Black UKIP candidate who said gay adoption is ‘child abuse’ denies party is racist

A UKIP spokesman, who said gay people should not be allowed to adopt children and that it amounted to “abuse”, has been selected as a local candidate in Croydon and has dismissed accusations that the party is racist

Winston McKenzie unsuccessfully stood as UKIP’s candidate in the 2012 North Croydon parliamentary by-election, losing to the gay Labour candidate Steve Reed.

Mr McKenzie provoked uproar when he said placing children with gay couples was “unhealthy” after retweeting an article written by a National Front supporter who claimed there was “no such thing as homophobia”.

He told the Croydon Advertiser: “If you couldn’t look after your child and you had to put them up for adoption would you honestly want your child to be adopted by a gay couple?

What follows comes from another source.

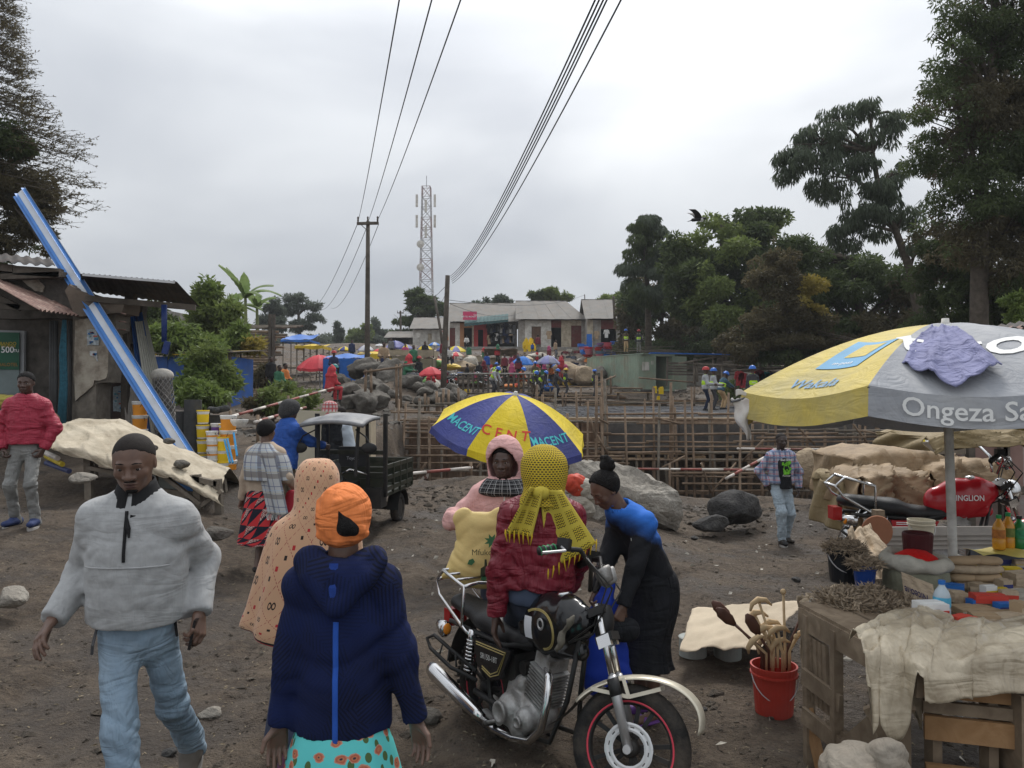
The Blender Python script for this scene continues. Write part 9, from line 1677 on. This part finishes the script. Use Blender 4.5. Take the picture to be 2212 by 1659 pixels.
J=person('man in maroon quilted jacket and yellow keffiyeh sitting on the black motorcycle',.145,4.18,PI+.1,H=1.7,det='hi',z=0,hip=(0,0,.82),lean=(-.05,.06),feet=((.14,-.52,.16),(-.16,-.5,.16)),kneep=((.2,-1,.8),(-.2,-1,.8)),hands=((.235,.03,.74),(-.22,-.3,.8)),poles=((1,.5,-.2),(-1,.5,-.2)),curl=(.3,.6),hair=None,noface=True,head=(.14,-.18,0),bulk=.96,top=dict(mat=PUFFR,ease=.038,hem=.035,quilt=.062,sleeve=(.038,.03),neck=.046,name='puffer_jacket',amp=.006,fr=1.2,collar=.02),bottom=dict(mat=DENIM,r=(.056,.042,.035)),shoes=SHOEB,seed=14)
o=J['obj'];hc,u,N,Rh,P,bk,sp=J['hc'],J['u'],J['N'],J['Rh'],J['P'],J['back'],J['sp'];KF,KF2=keff(),keff2()
fn=loft([(hc+Vc((0,.01,.135)),.015,.015,0,0),(hc+Vc((0,.015,.12)),.065,.07,0,.1),(hc+Vc((0,.02,.06)),.118,.128,0,.3),(hc+Vc((0,.03,-.02)),.125,.135,0,.5),(hc+Vc((0,.04,-.09)),.112,.12,0,.8),(N+Vc((0,.03,.02)),.115,.105,0,1),(N+Vc((0,.03,-.03)),.15,.13,0,1)],fold=.05,nf=6,seed=2);chg(o,'keffiyeh',70,50,fn,KF,lambda a,b:(a*.8,b*.5),.006)
chg(o,'keffiyeh_tail',30,26,lambda a,b:N+bk*(.15+.02*math.sin(6*a)+.015*b)+Vc(((-.13+.19*a)*(.6+.75*b)-.085*b,0,.05-.33*b-.1*a*b+.05*(1-a)*b)),KF2,lambda a,b:(a*.32,b*.36),.006);chg(o,'keffiyeh_tail',26,22,lambda a,b:N+bk*(.155+.02*math.sin(7*a+1))+Vc(((.03+.1*a)*(.7+.7*b)+.04*b,0,.05-.24*b+.02*a)),KF2,lambda a,b:(a*.25,b*.26),.006);MB().sphere(N+bk*.145+Vc((.03,0,.035)),(.048,.03,.036),14,9).bd('keffiyeh_knot',KF2,o,True);ts=MB();rt=random.Random(5)
for x_,z_ in[((-.13+.19*a)*1.35-.085,-.23-.15*a)for a in[i/9 for i in range(10)]]+[((.03+.1*a)*1.4+.04,-.19+.02*a)for a in[i/6 for i in range(7)]]:a=N+bk*.175+Vc((x_,0,z_));ts.tube([a+Vc((0,0,.02)),a,a+Vc((rt.uniform(-.01,.01),0.,-.045))],[.002,.005,.002],5)
f_=ts.bd('tassels',mat('yellow_tassel',(.6,.4,.02),.8),o,True);f_['kind']='stuff'
link('shirt_tail',sdfm('shirt_tail',[cap(P+sp*.1,P+sp*.01,.168,.182,.05,((0,1,0),.78))],.012,mat('navy_shirt',(.045,.06,.095),.9,.2),6,.006,cut=lambda X,Y,Z:(P.z-.025)+.12*(X-P.x)-Z),o)
def ombre():
 t=NT('blue_to_black_top');x,y,z=t.sep(t.co());f=t.math('ADD',z,t.math('MULTIPLY',t.math('SUBTRACT',t.noise(9,3,.6),.5),.1));f=t.math('ADD',f,t.math('MULTIPLY',y,.55));t.col(t.ramp(f,[(0.,(.013,.014,.017)),(1,(.02,.02,.02))]));r_=t.n('ShaderNodeMapRange');r_.inputs[1].default_value=1.01;r_.inputs[2].default_value=1.12;t.L(f,r_.inputs[0]);t.col(t.mix(r_.outputs[0],(.013,.014,.017),(.03,.15,.55)));t.set(.85,0,.25);t.bump(t.noise(7,3,.55,None,1.5),.5,.03);return t.mat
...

“Would you seriously want that or a heterosexual family? Which would be more healthy for the child?

“A caring loving home is a heterosexual or single family. I don’t believe (a gay couple) is healthy for a child.”

When asked why, Mr McKenzie, UKIP’s spokesman for culture, media and sport, said that couples might raise the child to be gay.

“There are people out there who bring up their kids encouraging them to believe they are gay themselves,” he said.

Mr McKenzie, a former boxer and failed X-Factor hopeful, then went further in an interview to the Metro, equating same-sex adoption with “child abuse”.

He said: “I am having you adopted by two men who kiss regularly but don’t worry about it’ – that is abuse. It is a violation of a child’s human rights because that child has no opportunity to grow up under normal circumstances.”

Last night, Mr McKenzie, who is running as a UKIP council candidate in North Croydon, defended his party from accusations of racism.

A string of UKIP candidates have been exposed as harbouring racist views. Andre Lampitt, who featured in the party’s election broadcast, was suspended after saying Ed Miliband was “not a real Brit” and describing Islam as an “evil organisation”.

Another supporter said Lenny Henry, the comedian, should immigrate to a “black country”.

Speaking at a UKIP event for black and Asian candidates, Mr McKenzie was met with a standing ovation when he said he had challenged Nigel Farage for the leadership. He said: “What does that say about UKIP being racist, a black man running for the leadership? I’m black and I’m proud and I’ll shout it out loud.”

In 2005, he unsuccessfully auditioned for the X Factor and has previously been a member of Labour and the Liberal Democrats.

On Thursday, former Radio 4 newsreader Alice Arnold condemned UKIP MEP Roger Helmer for his previous anti-gay remarks.